> _Task to complete_: Reproduce, character for character, the entries from their opening line through the line with "PI = math.pi".

> _Data lines_:
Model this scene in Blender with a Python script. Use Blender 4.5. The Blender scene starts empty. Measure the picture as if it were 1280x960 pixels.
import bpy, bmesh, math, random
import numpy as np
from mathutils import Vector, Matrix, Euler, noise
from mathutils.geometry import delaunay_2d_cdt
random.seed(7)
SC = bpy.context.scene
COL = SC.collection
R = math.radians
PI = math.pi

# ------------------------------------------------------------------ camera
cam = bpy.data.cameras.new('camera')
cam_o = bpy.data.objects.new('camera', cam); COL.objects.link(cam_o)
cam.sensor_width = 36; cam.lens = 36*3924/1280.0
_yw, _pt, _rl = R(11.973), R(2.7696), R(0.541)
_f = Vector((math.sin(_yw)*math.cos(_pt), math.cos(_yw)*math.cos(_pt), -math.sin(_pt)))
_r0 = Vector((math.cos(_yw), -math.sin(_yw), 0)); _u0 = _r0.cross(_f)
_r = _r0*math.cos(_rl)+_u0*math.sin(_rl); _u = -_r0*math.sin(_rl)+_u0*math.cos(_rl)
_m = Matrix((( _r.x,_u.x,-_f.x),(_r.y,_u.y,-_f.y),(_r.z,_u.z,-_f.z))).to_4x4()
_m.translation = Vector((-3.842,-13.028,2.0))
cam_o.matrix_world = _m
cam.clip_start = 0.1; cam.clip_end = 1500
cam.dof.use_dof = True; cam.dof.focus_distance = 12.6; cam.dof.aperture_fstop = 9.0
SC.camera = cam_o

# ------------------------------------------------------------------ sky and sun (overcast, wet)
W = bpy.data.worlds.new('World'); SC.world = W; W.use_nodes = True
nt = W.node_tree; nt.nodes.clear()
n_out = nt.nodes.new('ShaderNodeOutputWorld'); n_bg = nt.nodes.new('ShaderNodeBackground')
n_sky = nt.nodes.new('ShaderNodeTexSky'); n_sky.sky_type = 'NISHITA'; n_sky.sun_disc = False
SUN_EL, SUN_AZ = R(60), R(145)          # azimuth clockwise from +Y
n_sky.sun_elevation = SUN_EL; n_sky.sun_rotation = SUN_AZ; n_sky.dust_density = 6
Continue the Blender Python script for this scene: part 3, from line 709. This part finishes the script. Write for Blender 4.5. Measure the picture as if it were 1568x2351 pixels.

> _Correct answer_:
Model this scene in Blender with a Python script. Use Blender 4.5. The Blender scene starts empty. Measure the picture as if it were 1280x960 pixels.
import bpy, bmesh, math, random
import numpy as np
from mathutils import Vector, Matrix, Euler, noise
from mathutils.geometry import delaunay_2d_cdt
random.seed(7)
SC = bpy.context.scene
COL = SC.collection
R = math.radians
PI = math.pi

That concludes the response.